What you are asked to do >> Among the entries below, one stretch runs from the line that contains "Model this scene" through the line that contains "from mathutils import Vector, Matrix". Repeat that stretch exactly, ends included, and only that.

Supplied material >>
· · · · · · ·

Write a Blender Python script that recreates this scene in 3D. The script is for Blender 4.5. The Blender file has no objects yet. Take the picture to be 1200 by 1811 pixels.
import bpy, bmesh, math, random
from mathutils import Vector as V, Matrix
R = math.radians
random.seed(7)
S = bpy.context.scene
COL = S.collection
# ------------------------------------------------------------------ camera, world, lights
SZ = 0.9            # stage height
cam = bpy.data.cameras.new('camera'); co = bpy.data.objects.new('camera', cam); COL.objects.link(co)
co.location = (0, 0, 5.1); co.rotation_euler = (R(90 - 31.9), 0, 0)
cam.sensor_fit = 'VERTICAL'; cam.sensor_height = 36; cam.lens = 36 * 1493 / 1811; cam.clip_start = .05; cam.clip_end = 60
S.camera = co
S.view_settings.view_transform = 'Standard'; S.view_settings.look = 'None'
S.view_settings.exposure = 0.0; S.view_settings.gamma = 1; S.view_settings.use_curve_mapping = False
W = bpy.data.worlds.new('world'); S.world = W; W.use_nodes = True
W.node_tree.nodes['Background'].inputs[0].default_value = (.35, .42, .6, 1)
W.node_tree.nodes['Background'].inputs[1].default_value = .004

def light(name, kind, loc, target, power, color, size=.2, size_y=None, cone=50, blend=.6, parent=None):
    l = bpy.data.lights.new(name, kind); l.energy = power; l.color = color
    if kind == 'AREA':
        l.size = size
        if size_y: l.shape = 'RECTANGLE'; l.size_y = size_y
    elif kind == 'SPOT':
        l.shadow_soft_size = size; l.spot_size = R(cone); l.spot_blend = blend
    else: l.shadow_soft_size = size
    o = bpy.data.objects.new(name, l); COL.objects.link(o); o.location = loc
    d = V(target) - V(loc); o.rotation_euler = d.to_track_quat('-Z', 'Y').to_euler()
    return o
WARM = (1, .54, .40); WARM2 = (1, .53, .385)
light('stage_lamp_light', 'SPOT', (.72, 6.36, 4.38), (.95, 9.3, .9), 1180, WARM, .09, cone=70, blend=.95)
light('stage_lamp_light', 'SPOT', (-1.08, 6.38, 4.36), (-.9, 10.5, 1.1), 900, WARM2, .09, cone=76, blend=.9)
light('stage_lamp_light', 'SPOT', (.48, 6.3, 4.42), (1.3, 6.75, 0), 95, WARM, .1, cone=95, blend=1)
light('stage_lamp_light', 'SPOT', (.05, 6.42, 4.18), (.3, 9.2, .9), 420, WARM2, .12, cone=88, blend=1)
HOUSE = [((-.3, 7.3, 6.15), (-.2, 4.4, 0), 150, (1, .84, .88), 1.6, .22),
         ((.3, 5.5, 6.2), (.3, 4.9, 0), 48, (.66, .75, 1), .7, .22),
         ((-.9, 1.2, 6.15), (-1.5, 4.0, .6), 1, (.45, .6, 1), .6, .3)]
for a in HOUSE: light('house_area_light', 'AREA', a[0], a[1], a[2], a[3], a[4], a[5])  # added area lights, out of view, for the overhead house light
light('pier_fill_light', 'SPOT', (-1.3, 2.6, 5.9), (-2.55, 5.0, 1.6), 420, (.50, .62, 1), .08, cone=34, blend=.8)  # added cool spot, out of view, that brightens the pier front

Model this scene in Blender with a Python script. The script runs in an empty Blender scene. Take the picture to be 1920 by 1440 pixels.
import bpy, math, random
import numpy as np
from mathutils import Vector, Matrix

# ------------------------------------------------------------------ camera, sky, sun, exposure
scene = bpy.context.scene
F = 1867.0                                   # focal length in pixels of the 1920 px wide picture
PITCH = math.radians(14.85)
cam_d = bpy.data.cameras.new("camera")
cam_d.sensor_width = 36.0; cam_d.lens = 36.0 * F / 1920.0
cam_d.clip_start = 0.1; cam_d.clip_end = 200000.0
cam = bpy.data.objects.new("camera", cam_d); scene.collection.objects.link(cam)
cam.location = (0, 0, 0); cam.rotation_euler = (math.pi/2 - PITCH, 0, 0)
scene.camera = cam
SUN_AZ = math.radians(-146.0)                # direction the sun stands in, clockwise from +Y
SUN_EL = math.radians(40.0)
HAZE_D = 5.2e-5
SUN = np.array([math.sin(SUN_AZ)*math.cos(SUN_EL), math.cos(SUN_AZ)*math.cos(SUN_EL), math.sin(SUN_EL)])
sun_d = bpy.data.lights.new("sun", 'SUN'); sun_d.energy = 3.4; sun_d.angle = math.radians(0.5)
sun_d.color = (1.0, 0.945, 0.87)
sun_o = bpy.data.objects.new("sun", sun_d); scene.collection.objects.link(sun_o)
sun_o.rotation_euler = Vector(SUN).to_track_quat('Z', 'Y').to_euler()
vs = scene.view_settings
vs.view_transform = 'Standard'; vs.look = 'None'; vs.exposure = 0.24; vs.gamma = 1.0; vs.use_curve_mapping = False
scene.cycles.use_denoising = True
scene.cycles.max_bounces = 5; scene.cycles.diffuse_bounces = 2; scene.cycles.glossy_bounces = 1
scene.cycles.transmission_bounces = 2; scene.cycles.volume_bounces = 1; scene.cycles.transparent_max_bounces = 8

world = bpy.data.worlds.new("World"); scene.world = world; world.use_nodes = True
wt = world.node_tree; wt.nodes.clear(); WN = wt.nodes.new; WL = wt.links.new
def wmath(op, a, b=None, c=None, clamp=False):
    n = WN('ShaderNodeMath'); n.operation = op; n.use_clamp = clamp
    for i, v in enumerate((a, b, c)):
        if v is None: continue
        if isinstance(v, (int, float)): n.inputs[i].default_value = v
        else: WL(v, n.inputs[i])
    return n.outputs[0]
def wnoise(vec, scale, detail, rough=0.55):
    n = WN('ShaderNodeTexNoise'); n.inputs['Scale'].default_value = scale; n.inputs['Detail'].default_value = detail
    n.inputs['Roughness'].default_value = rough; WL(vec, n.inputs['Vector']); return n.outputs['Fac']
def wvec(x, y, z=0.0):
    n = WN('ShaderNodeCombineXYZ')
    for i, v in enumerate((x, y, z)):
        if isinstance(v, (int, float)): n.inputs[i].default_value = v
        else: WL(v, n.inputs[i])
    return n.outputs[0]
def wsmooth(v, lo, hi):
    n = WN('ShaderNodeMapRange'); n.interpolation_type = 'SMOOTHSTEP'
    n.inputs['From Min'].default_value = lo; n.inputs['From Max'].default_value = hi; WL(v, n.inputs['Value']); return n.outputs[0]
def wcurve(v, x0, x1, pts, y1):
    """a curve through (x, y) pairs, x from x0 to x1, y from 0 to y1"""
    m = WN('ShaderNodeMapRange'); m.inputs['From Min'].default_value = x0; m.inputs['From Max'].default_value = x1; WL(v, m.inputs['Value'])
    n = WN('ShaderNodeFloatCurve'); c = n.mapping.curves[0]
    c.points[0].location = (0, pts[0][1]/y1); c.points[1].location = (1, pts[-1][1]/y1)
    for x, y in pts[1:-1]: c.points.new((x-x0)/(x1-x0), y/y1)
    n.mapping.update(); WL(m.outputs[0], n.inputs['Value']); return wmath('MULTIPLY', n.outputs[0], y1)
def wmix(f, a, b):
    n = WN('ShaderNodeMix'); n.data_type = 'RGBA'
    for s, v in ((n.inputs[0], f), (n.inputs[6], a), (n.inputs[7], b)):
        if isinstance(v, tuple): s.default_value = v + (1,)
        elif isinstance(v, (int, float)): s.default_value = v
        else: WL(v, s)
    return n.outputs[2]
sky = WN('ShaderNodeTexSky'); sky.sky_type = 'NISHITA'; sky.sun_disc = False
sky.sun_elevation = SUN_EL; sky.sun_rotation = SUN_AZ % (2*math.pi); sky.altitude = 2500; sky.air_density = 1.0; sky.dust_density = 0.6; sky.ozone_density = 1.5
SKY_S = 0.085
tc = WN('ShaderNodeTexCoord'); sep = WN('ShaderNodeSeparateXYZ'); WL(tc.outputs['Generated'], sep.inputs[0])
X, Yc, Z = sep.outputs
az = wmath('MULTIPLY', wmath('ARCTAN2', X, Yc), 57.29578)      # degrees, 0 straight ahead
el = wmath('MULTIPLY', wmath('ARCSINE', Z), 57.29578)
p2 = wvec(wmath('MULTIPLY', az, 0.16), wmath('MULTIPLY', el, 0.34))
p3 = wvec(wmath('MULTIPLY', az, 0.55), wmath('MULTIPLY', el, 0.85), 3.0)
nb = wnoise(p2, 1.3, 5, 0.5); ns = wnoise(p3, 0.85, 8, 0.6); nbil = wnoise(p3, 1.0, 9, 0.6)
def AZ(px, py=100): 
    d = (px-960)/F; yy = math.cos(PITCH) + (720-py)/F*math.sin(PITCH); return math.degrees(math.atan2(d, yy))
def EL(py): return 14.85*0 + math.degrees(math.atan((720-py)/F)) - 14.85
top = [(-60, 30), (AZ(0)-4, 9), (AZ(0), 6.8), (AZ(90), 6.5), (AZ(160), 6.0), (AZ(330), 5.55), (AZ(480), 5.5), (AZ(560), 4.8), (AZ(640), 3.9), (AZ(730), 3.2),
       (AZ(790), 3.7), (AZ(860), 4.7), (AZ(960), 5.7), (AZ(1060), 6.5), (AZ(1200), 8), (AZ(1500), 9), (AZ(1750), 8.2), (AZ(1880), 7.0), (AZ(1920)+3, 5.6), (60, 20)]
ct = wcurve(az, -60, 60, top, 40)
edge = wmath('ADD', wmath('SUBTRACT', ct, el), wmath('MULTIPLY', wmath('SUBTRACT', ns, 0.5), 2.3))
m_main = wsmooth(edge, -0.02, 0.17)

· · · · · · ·

Exercise answer >>
Model this scene in Blender with a Python script. The script runs in an empty Blender scene. Take the picture to be 1920 by 1440 pixels.
import bpy, math, random
import numpy as np
from mathutils import Vector, Matrix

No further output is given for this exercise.